Stated goal: Go through the records line by line and work out how many lines hold the word "render". Answer with the number only.

Input material:
-- BEGIN --
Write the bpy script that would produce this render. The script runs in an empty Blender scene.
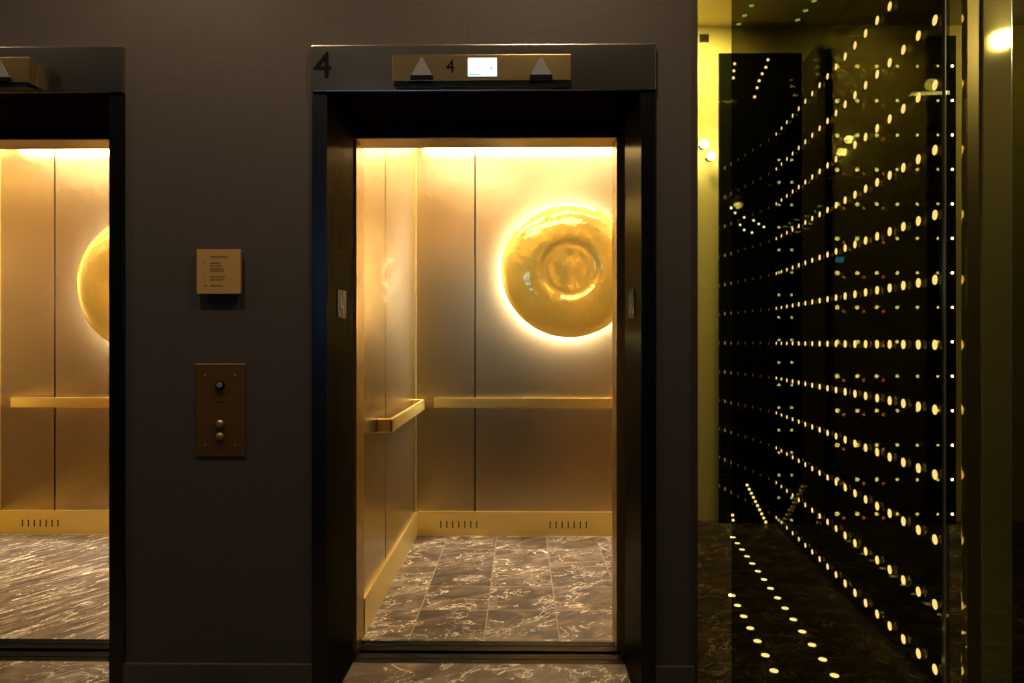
-- END --
-- BEGIN --
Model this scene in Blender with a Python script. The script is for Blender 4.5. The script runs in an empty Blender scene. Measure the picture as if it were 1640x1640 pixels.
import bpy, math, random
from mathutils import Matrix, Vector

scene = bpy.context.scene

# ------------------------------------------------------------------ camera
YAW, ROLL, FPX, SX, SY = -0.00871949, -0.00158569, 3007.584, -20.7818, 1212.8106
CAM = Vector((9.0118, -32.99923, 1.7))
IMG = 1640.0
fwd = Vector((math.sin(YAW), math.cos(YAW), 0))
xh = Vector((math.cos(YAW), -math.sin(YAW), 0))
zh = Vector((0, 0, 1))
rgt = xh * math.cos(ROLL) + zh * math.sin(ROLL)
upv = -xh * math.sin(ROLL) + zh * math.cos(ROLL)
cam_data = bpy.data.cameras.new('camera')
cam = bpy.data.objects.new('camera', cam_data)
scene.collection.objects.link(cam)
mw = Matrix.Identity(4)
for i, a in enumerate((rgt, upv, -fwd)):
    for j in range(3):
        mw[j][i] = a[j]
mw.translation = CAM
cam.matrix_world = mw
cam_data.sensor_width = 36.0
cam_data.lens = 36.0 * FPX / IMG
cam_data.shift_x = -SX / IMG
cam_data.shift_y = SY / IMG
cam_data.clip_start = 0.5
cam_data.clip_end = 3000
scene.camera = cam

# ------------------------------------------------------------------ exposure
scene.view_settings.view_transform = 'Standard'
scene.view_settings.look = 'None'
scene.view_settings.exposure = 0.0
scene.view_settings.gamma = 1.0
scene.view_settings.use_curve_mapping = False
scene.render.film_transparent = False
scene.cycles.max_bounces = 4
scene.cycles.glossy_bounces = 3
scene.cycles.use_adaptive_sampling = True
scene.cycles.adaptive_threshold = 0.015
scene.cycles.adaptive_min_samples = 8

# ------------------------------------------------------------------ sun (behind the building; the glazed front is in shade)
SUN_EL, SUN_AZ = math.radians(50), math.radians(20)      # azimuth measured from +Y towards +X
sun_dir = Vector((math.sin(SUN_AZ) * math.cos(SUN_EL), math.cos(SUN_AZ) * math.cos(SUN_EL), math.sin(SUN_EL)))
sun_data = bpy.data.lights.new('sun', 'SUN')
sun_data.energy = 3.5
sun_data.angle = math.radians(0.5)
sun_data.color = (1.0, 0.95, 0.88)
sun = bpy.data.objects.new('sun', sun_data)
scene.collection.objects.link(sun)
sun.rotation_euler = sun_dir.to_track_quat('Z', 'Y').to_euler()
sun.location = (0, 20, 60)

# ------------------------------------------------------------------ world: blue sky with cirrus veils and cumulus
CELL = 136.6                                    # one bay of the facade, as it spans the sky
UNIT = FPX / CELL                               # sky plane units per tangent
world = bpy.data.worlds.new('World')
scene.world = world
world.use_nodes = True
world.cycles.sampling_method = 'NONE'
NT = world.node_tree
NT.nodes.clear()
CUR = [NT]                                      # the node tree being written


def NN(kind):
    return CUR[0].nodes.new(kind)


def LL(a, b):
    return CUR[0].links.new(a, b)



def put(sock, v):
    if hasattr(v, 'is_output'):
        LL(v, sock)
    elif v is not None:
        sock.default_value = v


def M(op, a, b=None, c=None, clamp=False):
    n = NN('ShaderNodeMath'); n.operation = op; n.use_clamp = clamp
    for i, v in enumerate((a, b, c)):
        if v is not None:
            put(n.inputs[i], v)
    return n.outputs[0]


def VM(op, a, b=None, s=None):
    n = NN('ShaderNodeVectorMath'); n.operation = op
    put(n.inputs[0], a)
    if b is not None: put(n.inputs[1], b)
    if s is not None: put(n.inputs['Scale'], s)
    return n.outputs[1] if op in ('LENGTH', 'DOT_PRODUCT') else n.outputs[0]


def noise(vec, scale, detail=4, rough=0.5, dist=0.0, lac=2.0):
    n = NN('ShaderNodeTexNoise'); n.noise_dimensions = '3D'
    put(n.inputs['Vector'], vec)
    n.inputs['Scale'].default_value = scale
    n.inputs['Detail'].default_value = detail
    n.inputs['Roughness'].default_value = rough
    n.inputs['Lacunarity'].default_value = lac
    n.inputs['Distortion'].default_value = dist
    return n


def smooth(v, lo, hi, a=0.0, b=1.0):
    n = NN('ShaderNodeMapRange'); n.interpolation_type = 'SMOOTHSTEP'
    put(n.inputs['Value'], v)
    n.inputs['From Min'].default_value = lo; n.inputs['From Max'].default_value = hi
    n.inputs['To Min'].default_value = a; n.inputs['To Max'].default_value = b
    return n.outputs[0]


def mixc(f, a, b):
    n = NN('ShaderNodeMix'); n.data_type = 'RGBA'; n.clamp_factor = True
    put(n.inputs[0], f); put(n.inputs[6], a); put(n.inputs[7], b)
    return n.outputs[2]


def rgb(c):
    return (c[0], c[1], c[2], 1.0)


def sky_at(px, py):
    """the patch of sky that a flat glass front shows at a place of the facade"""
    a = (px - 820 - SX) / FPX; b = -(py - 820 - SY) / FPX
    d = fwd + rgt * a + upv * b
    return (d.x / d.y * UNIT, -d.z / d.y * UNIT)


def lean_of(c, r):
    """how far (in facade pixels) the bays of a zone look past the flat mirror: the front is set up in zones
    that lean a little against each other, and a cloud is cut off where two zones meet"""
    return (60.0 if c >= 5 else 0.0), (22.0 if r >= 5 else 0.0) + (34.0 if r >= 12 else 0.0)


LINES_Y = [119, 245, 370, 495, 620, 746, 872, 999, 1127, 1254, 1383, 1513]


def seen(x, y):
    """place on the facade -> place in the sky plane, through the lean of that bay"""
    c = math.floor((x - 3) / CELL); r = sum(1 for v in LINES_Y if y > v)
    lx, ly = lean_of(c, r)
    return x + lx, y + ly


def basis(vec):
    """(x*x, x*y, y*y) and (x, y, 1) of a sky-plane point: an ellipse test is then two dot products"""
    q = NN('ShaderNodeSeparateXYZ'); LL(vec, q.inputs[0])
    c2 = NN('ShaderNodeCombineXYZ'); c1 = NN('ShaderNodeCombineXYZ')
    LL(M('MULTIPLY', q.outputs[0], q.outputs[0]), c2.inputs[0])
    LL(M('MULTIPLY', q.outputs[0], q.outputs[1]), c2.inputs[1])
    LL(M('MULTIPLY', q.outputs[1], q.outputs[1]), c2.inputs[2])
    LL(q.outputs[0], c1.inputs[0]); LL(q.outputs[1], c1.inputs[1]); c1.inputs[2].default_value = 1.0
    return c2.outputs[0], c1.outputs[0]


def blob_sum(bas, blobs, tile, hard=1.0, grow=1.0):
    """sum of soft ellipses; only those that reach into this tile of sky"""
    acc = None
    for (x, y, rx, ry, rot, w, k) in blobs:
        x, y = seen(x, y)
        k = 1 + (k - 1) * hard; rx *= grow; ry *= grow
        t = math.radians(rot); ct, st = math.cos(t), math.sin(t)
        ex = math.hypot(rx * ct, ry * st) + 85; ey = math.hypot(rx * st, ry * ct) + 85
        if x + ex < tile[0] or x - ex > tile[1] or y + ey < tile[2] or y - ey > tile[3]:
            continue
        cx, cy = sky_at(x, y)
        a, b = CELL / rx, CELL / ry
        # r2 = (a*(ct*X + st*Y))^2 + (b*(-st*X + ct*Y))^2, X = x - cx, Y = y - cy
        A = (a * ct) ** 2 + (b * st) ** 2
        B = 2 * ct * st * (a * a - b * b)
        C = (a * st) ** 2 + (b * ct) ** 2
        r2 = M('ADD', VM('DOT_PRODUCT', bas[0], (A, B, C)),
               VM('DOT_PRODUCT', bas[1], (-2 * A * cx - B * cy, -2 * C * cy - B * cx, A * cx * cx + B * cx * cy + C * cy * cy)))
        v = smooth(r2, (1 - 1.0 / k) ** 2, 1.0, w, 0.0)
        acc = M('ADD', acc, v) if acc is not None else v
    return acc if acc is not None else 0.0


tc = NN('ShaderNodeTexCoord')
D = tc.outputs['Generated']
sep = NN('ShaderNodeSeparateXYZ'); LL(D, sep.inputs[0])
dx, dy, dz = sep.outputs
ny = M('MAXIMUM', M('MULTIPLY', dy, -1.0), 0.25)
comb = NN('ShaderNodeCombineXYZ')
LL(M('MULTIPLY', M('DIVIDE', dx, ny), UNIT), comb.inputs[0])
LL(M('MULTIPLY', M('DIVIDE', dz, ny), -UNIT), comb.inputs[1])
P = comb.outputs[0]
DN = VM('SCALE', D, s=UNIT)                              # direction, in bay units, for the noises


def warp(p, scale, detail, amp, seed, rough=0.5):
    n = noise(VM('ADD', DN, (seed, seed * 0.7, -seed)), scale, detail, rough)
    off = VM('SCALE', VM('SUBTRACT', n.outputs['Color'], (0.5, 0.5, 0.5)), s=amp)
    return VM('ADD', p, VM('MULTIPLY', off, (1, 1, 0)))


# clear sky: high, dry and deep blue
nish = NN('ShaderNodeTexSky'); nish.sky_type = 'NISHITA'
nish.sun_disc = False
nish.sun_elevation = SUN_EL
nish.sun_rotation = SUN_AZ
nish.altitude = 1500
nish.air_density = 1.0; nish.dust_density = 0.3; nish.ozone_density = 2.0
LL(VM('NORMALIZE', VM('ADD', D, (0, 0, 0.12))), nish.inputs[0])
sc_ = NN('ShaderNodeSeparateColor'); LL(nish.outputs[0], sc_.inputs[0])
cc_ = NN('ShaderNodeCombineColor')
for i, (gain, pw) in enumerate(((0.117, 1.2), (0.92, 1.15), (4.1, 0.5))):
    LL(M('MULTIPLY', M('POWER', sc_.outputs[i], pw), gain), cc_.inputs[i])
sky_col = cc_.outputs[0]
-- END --
Response to the exercise: 2